╭─ Entries
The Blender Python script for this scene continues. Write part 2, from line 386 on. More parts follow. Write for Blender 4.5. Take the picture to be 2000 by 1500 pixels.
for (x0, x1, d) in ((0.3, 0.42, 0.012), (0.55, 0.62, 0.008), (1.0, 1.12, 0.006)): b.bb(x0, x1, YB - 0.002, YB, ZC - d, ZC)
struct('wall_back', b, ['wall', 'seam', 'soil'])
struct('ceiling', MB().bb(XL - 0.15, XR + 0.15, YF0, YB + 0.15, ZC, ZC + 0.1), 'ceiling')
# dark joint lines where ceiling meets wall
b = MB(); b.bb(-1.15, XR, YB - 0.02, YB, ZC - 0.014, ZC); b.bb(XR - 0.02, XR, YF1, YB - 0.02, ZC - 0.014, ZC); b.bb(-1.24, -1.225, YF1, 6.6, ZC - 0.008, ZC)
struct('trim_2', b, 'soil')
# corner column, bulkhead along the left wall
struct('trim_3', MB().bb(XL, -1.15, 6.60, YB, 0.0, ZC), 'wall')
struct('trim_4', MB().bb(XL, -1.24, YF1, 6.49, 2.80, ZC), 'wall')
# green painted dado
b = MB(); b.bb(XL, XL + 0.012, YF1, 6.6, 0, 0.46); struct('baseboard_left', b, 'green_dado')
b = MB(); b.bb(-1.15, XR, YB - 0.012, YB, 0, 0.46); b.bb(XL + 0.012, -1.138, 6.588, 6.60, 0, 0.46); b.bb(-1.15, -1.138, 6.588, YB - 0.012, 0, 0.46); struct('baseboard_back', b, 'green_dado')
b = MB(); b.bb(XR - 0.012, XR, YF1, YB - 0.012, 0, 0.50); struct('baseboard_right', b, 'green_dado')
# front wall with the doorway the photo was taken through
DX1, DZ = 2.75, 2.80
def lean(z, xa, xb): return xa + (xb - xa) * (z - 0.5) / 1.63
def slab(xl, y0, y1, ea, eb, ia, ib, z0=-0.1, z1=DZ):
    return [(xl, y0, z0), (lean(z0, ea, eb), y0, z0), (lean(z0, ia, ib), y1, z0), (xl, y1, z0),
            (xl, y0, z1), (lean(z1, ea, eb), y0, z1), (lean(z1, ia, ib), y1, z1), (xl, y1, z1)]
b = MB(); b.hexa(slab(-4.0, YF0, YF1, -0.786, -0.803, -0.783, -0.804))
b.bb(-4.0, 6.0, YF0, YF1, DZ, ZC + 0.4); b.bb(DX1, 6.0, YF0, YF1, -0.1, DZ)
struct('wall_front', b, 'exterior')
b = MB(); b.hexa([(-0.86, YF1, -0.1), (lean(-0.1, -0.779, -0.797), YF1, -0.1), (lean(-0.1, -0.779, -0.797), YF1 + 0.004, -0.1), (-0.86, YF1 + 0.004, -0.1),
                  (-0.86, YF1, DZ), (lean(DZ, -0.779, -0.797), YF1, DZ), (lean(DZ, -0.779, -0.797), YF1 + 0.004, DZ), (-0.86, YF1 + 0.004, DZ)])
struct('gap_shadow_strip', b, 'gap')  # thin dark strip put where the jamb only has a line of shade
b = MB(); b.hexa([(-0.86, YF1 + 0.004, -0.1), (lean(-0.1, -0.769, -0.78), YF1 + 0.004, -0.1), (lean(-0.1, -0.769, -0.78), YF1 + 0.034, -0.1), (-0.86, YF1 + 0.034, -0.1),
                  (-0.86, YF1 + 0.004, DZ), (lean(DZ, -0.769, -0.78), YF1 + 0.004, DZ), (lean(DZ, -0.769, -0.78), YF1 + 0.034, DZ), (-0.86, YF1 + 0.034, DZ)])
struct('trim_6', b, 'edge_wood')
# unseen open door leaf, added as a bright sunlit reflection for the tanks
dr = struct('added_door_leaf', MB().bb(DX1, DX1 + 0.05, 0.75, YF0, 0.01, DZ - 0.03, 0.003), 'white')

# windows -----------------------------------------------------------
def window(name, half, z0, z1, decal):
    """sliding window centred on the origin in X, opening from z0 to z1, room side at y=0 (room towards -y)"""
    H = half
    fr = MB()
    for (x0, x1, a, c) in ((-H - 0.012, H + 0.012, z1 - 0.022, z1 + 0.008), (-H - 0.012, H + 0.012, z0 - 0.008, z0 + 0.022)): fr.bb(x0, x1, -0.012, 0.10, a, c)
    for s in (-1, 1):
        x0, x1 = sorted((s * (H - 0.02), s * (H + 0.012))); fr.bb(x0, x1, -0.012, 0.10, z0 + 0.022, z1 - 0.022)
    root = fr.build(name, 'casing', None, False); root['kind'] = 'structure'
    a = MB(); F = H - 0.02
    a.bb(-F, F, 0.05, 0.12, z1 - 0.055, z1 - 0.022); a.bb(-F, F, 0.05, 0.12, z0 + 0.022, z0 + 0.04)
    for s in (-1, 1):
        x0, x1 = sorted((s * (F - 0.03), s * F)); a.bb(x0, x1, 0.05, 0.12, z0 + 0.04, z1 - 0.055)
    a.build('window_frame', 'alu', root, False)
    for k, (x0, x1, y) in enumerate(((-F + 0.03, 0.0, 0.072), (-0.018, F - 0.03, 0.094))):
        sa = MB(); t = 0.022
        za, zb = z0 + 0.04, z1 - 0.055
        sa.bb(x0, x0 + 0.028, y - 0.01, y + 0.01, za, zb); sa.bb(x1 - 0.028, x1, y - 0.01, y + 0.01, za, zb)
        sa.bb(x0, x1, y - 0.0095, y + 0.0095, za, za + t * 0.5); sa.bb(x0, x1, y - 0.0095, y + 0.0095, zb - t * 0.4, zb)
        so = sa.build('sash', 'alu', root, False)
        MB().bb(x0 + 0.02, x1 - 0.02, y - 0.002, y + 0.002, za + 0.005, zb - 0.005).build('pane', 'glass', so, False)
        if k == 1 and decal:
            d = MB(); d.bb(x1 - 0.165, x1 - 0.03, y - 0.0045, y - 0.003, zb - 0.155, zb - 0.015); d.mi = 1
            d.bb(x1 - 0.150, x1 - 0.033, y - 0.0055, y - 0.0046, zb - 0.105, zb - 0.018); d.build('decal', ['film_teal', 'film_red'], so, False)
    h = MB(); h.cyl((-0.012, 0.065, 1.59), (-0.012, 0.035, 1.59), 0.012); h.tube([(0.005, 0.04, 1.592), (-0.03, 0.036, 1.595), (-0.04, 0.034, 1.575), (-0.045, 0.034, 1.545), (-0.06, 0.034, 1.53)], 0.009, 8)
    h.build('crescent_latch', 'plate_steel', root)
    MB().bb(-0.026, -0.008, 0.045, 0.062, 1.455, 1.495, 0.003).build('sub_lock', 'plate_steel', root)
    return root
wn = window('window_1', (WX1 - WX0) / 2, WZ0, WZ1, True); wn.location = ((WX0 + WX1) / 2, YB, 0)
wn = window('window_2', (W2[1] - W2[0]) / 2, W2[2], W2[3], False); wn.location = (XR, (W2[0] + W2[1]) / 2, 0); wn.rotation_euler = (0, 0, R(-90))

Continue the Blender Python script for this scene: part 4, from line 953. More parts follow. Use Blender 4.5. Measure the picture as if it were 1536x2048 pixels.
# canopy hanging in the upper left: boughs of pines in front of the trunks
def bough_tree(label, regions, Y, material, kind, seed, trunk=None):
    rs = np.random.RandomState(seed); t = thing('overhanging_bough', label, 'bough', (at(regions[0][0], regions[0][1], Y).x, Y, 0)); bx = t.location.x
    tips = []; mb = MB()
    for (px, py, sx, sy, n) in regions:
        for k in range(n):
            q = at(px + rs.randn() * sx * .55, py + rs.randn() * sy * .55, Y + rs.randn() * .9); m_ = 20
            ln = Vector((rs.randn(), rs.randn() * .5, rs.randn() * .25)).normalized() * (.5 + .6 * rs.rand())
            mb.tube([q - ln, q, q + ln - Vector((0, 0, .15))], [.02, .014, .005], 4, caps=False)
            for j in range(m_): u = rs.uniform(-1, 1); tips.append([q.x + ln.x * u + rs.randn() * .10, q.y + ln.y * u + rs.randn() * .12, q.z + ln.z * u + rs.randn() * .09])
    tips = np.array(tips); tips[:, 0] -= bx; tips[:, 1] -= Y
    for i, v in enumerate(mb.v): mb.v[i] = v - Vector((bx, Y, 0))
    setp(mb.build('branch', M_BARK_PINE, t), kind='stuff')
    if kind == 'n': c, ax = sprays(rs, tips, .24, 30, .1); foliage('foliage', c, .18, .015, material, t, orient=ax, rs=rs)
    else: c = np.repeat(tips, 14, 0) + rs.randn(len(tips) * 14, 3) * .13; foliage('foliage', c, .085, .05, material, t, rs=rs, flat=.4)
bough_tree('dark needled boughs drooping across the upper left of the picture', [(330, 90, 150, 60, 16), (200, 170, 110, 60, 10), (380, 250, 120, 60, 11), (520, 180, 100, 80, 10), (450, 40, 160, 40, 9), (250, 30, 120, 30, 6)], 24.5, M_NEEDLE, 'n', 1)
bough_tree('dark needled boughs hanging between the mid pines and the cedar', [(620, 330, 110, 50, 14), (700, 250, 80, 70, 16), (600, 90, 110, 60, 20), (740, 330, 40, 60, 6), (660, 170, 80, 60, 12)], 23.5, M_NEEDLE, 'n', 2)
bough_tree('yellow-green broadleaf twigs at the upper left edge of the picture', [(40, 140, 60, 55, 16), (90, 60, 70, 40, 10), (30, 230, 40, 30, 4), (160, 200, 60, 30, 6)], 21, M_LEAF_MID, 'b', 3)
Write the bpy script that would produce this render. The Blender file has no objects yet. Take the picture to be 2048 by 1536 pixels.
╰─
→ Exercise details:
Note how many lines in the material hold the word "from", and give that number with nothing added.

→ Full answer:
3